» Entries
= = = =

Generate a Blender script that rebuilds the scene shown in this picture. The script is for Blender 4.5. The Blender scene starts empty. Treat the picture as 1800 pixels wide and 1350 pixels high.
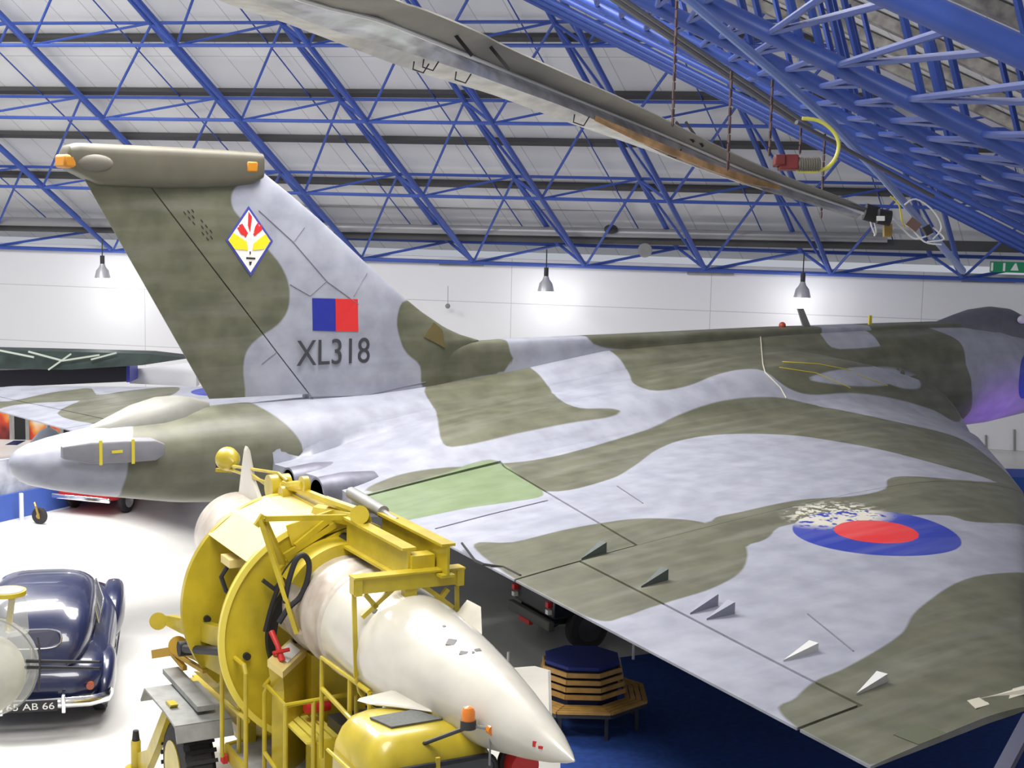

= = = =

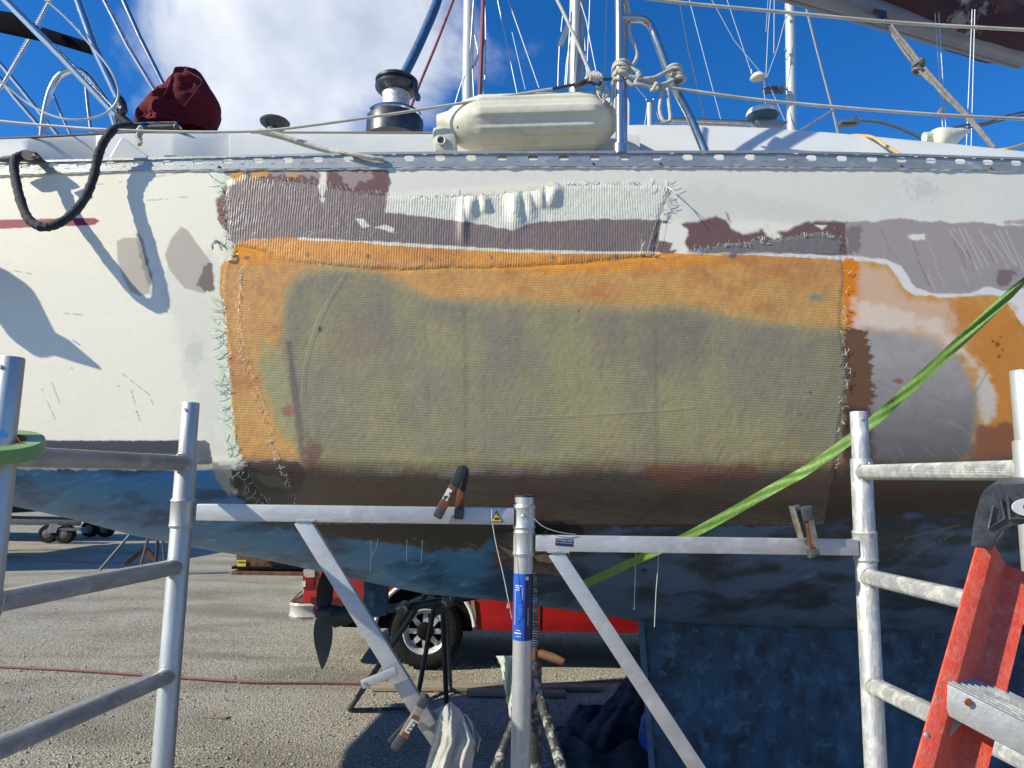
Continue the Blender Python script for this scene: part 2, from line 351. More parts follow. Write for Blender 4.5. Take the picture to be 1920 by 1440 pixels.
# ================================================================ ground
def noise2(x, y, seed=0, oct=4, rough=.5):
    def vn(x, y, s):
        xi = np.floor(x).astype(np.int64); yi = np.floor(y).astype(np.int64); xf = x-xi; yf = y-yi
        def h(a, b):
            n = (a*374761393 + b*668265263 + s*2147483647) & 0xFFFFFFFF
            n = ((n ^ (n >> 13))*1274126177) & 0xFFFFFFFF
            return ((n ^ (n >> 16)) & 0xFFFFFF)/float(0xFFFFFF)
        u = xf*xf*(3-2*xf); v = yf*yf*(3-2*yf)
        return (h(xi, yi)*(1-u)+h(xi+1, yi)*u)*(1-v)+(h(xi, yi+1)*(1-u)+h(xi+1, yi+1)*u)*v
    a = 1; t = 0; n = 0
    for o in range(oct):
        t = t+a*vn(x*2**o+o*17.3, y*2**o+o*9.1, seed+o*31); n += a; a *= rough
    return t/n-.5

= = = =

» Exercise objective
Repeat exactly the lines from the one that contains "Continue the Blender" through the one that contains "return t/n-.5", and only those.

» Right answer
Continue the Blender Python script for this scene: part 2, from line 351. More parts follow. Write for Blender 4.5. Take the picture to be 1920 by 1440 pixels.
# ================================================================ ground
def noise2(x, y, seed=0, oct=4, rough=.5):
    def vn(x, y, s):
        xi = np.floor(x).astype(np.int64); yi = np.floor(y).astype(np.int64); xf = x-xi; yf = y-yi
        def h(a, b):
            n = (a*374761393 + b*668265263 + s*2147483647) & 0xFFFFFFFF
            n = ((n ^ (n >> 13))*1274126177) & 0xFFFFFFFF
            return ((n ^ (n >> 16)) & 0xFFFFFF)/float(0xFFFFFF)
        u = xf*xf*(3-2*xf); v = yf*yf*(3-2*yf)
        return (h(xi, yi)*(1-u)+h(xi+1, yi)*u)*(1-v)+(h(xi, yi+1)*(1-u)+h(xi+1, yi+1)*u)*v
    a = 1; t = 0; n = 0
    for o in range(oct):
        t = t+a*vn(x*2**o+o*17.3, y*2**o+o*9.1, seed+o*31); n += a; a *= rough
    return t/n-.5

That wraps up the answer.